The CFF belongs to the group of methods called molecular mechanics where the potential energy of a molecule, a molecular complex or a crystal is calculated as a sum of inter-atomic potentials, whose parameters are ideally obtained by optimization on experimental structural and spectroscopic data for the pure substances. A set of parameters is called a force field.
It is a tool with which you can develop force fields, in the sense that you can optimize the parameters of potential energy functions on several categories of data for molecules in gaseous and crystalline states.
The imbedded methods allow for calculation of molecular properties such as conformations, vibrational frequencies and thermodynamic functions. The integrated optimisation facility is unique and fundamental to the CFF concept.
The most important technical contributions from the Danish group are: weighted Levenberg-Marquardt optimization, a crystal simulator using Ewald sums and an interactive graphical interface to the optimization algorithm GOPT (Graphics OPtimization Tool).

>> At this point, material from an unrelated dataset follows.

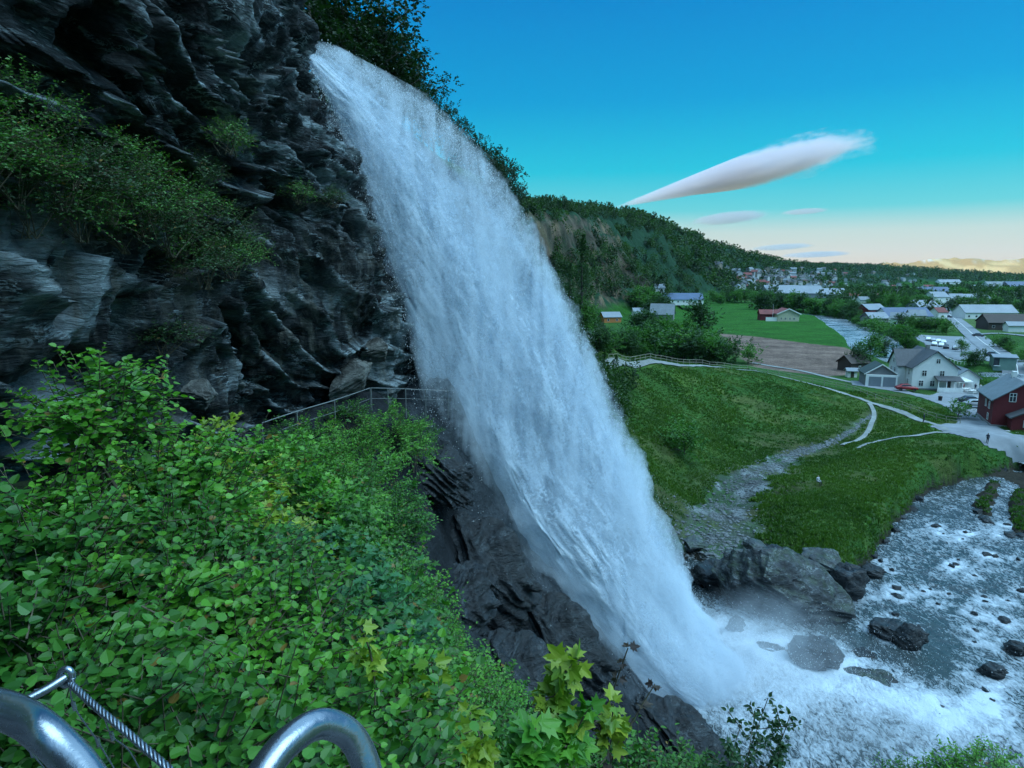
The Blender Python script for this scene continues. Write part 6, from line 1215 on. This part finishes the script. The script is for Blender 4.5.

The uniqueness of CFF is found in its optimization capabilities. At present CFF can optimize on bond lengths, valence angles, torsional angles, out-of-plane angles, non-bonded distances, unit cell dimensions, lattice energies, molecular potential energies, dipole moments, and vibrational frequencies.
Force fields based on theoretical data obtained from large-scale ab initio calculations at the MP2 level or employing DFT to include electron correlation are currently being optimised.